Swipe Right: Creating Real-Life Connections via Apps
Finding a date these days is virtually effortless. Pun intended.
Tinder, Bumble, Coffee Meets Bagel, OKCupid, Plenty of Fish, Hinge – these are only a few dating apps circulating on iPhones and Androids, the users consisting of people looking to date or meet up with compatible individuals. The concept of the dating app is easy enough: you upload a few pictures to your profile, add a little blurb in your “about me” section and swipe left or right on others’ profiles to indicate if you’re interested in a potential suitor or not.
Dating apps have become so ingrained in our culture that I will sometimes hear someone bellow, “Swipe left!” when something is unappealing, such as a burnt piece of avocado toast.
But what about the people who aren’t interested in dating?
A concept: An ambitious, well-read young woman moves to a new city. Her best friends live thousands of miles away. She craves human connection. She downloads a dating app, thinking that’s a fabulous way to meet new people. She swipes, she matches. She messages this seemingly charming young man, yet after a few back-and-forth messages, she realizes that he’s fickle and, honestly, revolting. She deletes the dating app, confused and forlorn.
Sometimes it feels like the only way to meet new people is to seek romantic prospects. For some, planning a social outing with friends is as exhausting as solving an advanced calculus problem. For others, the idea of a social life itself seems simply unattainable, as they don’t recognize a single familiar face within a 500-mile radius. Dating apps are accessible and abundant, so they seem to have become the go-to platforms in seeking human connection. But that doesn’t have to be the case anymore.

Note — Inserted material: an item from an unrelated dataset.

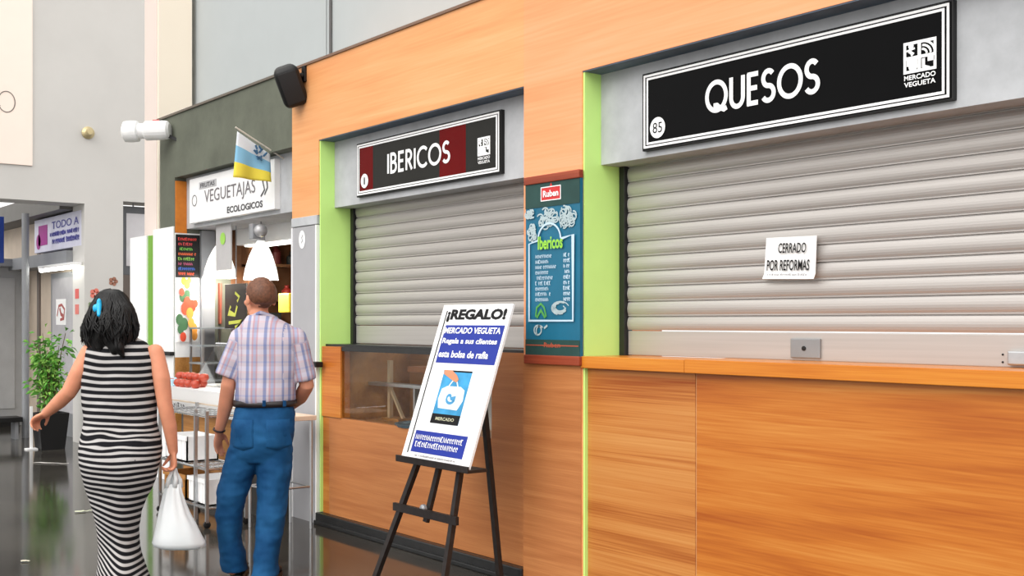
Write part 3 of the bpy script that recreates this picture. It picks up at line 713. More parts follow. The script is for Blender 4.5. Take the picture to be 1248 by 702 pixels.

Bumble, which is used for the most part as a dating app, has added another feature on it called “Bumble BFF.” Bumble BFF works the same way any old dating app works – swipe left for no, swipe right for yes. But users are swiping with the expectation that they are looking for companionships, not romances.
When I discovered the new feature, I downloaded Bumble and updated the settings so that I would only see people seeking friends. I filled out my profile, hoping that it portrayed the image of a good friend, and began swiping. Miraculously, the first time I swiped right, I got a match! Her name is Bernice, and she loves margaritas as much as I do.
She messages me, “Hey girl!”
I like her already.
After a conversation about what each of us does and where we went to school, we decide to meet up (for margaritas, of course). Friend-prospective dates are so much easier than romantic-prospective dates. She’s welcoming, adorable and sweet. After hanging out with her once, she asked me to join her in celebrating Halloween with another girl she met on the app, Cynthia. As I drove home, the place in my heart that was desperately missing my thousands-of-miles-away friends seemed to be healing.
Making friends is so much more satisfying than dating. Thanks, Bumble BFF.